## GIVEN EXERCISE:
Copy each line that has the string "Python" somewhere in it.

## INPUT MATERIAL:
* * * * *
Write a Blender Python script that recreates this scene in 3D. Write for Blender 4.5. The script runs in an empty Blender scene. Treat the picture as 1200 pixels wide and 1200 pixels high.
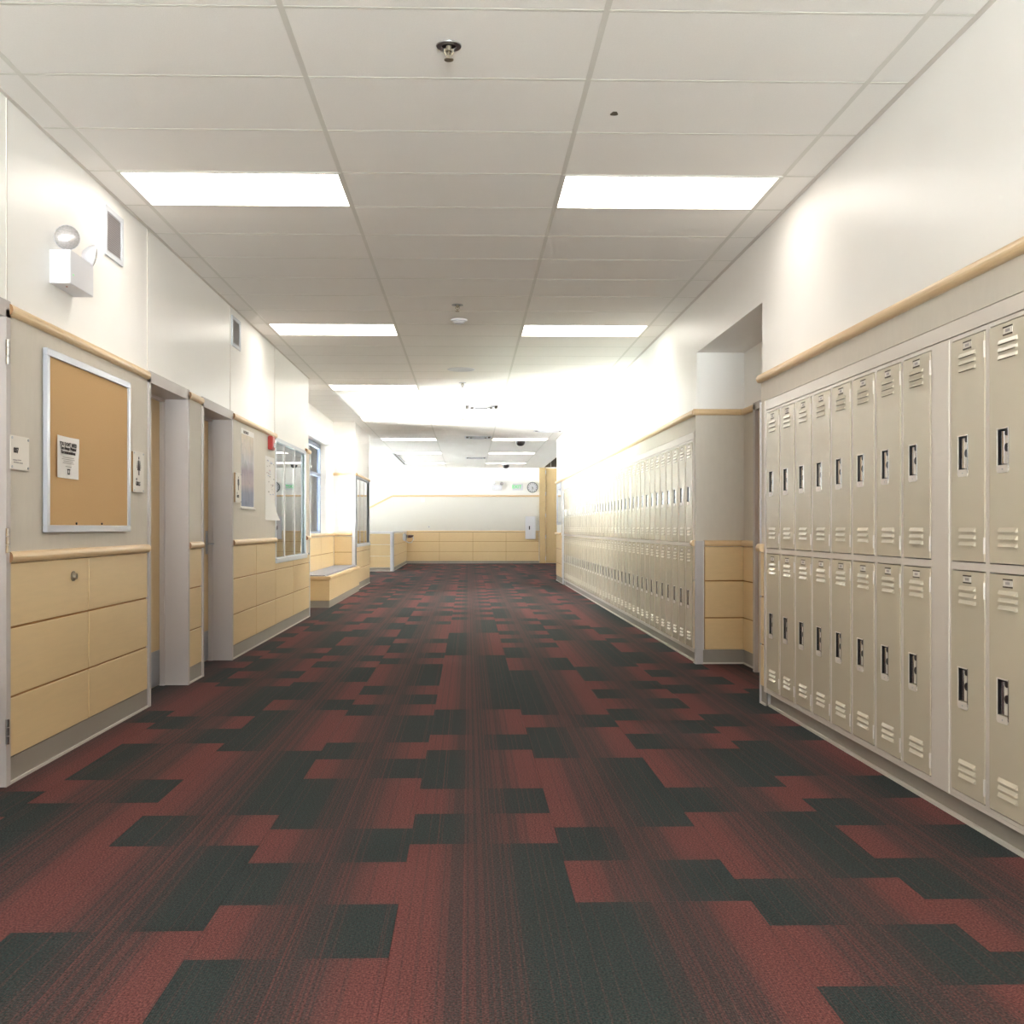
* * * * *
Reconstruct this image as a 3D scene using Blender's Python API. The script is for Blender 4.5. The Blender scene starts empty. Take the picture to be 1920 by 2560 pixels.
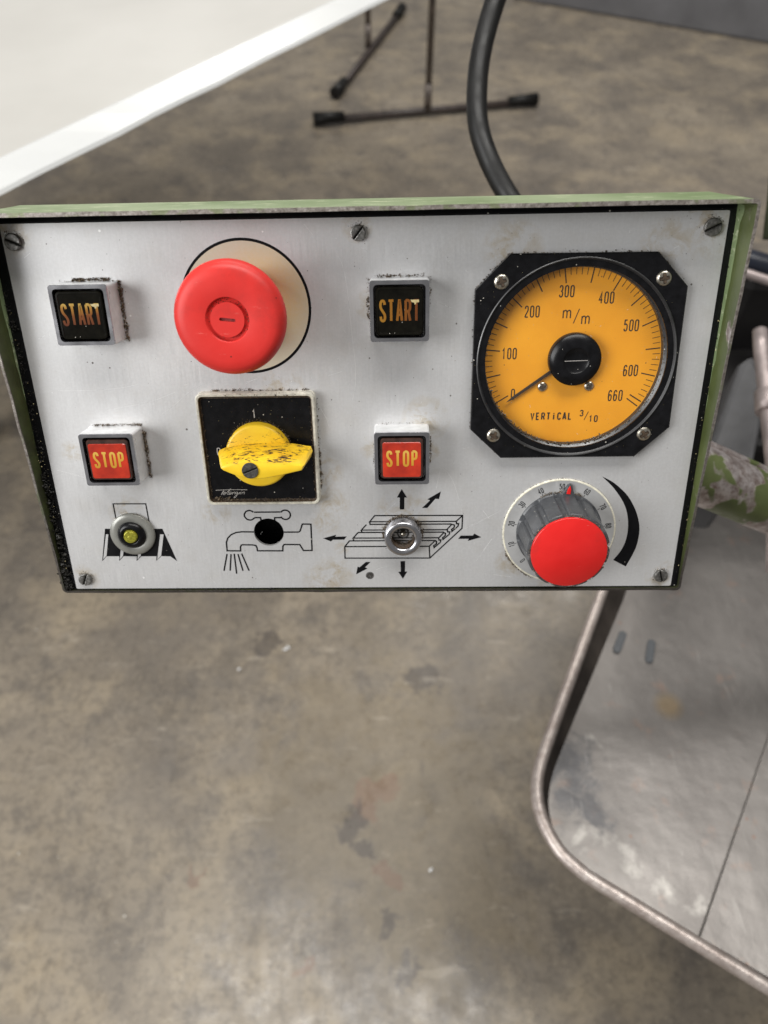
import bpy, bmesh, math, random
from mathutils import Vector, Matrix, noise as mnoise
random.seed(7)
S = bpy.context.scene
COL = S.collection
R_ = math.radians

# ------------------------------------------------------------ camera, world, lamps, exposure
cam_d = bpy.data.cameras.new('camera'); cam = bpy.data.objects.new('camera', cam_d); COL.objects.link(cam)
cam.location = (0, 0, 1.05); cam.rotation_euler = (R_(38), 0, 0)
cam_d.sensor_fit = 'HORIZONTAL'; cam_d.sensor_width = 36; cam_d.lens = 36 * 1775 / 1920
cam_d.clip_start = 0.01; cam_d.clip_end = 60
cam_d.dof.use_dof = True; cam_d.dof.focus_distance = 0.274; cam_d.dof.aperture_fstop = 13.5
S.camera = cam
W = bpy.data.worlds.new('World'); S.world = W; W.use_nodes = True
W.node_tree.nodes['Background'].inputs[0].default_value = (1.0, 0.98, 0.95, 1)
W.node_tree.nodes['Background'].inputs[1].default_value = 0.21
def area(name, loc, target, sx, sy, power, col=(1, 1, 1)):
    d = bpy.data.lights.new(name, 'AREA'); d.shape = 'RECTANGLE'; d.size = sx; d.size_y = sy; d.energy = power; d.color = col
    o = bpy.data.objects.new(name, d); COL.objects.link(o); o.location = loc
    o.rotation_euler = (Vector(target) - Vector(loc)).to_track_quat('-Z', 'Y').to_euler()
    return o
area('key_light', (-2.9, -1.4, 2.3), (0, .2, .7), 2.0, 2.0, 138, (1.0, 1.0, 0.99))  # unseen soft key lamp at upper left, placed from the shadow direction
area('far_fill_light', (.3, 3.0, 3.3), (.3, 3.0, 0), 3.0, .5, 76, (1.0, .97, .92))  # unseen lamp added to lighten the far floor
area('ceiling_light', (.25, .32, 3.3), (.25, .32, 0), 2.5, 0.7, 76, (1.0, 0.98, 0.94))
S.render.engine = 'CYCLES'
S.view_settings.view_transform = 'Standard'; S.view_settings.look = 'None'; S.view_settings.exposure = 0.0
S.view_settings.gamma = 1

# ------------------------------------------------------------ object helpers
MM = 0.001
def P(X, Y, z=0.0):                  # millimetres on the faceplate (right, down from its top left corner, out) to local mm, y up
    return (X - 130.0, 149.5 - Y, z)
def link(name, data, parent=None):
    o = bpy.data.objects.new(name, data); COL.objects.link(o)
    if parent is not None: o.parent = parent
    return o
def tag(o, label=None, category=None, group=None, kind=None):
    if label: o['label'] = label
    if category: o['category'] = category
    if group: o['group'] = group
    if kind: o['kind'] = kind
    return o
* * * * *
## THE OUTPUT:
Write a Blender Python script that recreates this scene in 3D. Write for Blender 4.5. The script runs in an empty Blender scene. Treat the picture as 1200 pixels wide and 1200 pixels high.
Reconstruct this image as a 3D scene using Blender's Python API. The script is for Blender 4.5. The Blender scene starts empty. Take the picture to be 1920 by 2560 pixels.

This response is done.